In his piece on gold, Harry Binswanger makes his argument that gold has spiritual value by generalizing from comments Ayn Rand made about music and applying her identification of reason as man's means of survival. I'll include his excerpt of Rand on music here.
Music offers man the singular opportunity to reenact, on the adult level, the primary process of his method of cognition: the automatic integration of sense data into an intelligible, meaningful entity. To a conceptual consciousness, it is a unique form of rest and reward.
And I'll encourage my readers to head over to Forbes for the rest of the piece (linked above), which is absorbing and inspiring in its advocacy of gold.

A Classic, Now Illustrated

From a recent announcement by the Ayn Rand Institute:
"Metaphysics in Marble," an article on sculpture by art historian Mary Ann Sures, was published by Ayn Rand in The Objectivist (February-March, 1969) and recommended by Rand in the revised edition of The Romantic Manifesto.

Quoting from the article: "This discussion is a brief historical survey  . . . to indicate the means by which sculpture expresses abstractions--and to demonstrate the connection between the dominant philosophy of a given era and its sculpture." The article was originally published without illustrations.

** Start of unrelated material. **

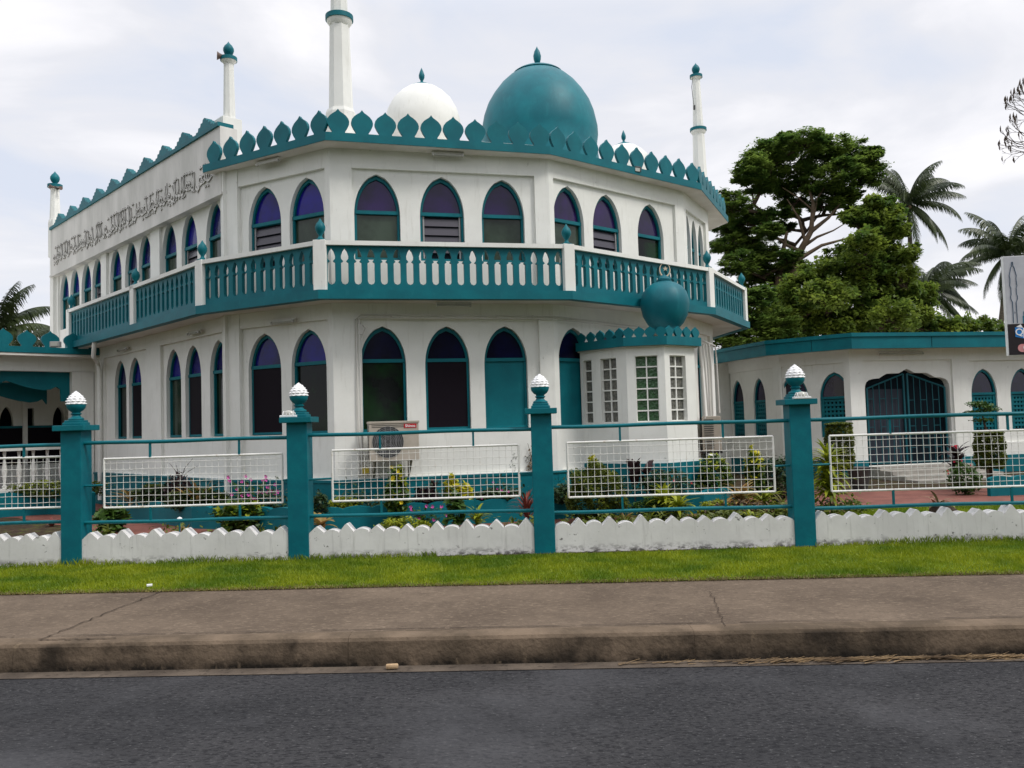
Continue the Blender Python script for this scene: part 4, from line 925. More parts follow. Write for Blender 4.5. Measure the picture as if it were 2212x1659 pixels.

Now, for the first time, the article is available online, supplemented by footnotes containing links to more than thirty online illustrations selected by the author to enhance appreciation of her text. [links in original]
Especially after reading the related Binswanger piece on gold, I look forward to revisiting this classic.

--CAV

4 comments:

Steve D said...

Or could it be that accusations of a 'bias' against creativity are used by faux creative people as an excuse for why they didn’t succeed or by people who overestimate their own creativity?
Or are the people appearing to not appreciate creative ideas because they are envious that they didn’t have them themselves?
Or are they saying that disagreeing with one person’s creative ideas is tantamount to dissing creativity in general. Just because an idea is creative doesn’t mean it’s a good idea or that it will work.
I’m going to disagree with Jessica, here. It sounds too much like sour grapes. I’d have to actually read the study she mentions but most of these types of studies are not very good. In this case I can almost guarantee that the researchers found the result they wanted.

Steve D said...

To clarify the point I was trying to make in the last comment; the conclusion that people don’t really want creativity conforms so closely to most people’s biases that we should be very cautious about accepting it.
I do think creativity has become a corporate buzz word. People may say they want it more than they actually do.

Anonymous said...

Gus,

I think Jessica Olien’s article is rationalism — the manipulation of words disconected from reality. She neither defines nor exemplifies “creativity.” Thus, her article is a harsh — equating creativity with such disparate topics as “risk-taking,” “non-conformity,” “uncertainty,” and “wonderful ideas.”

Her silly equation of creativity with Thoreauvian non-conformity leads to her silly critique of schooling: “Studies show that teachers overwhelmingly discriminate against creative students, favoring their satisfier classmates who more readily follow directions and do what they’re told.”

Nothing could be further from the truth. No one is more uncreative than the “teenage non-conformist.” My life as a school teacher has shown me that the creativity of students is directly proportional to their sense of epistemological confidence. And epistemologically confident students yearn for certainty, which is why they eagerly “follows directions” and “do what they’re is told.” They know, intuitively, that to command reality they have to obey reality.

Gus Van Horn said...

Steve and Anon.,

You both make solid objections to the article on creativity, Anon's calling out the lack of definition and equivocation between actual creativity and non-conformity being the most helpful in helping me see what bothered me about the article.

That said, I think that evaluation of creative work does require some level of comfort in dealing with uncertainty (e.g., Is the idea actually good? Does it have commercial potential?). That is something I had not considered before.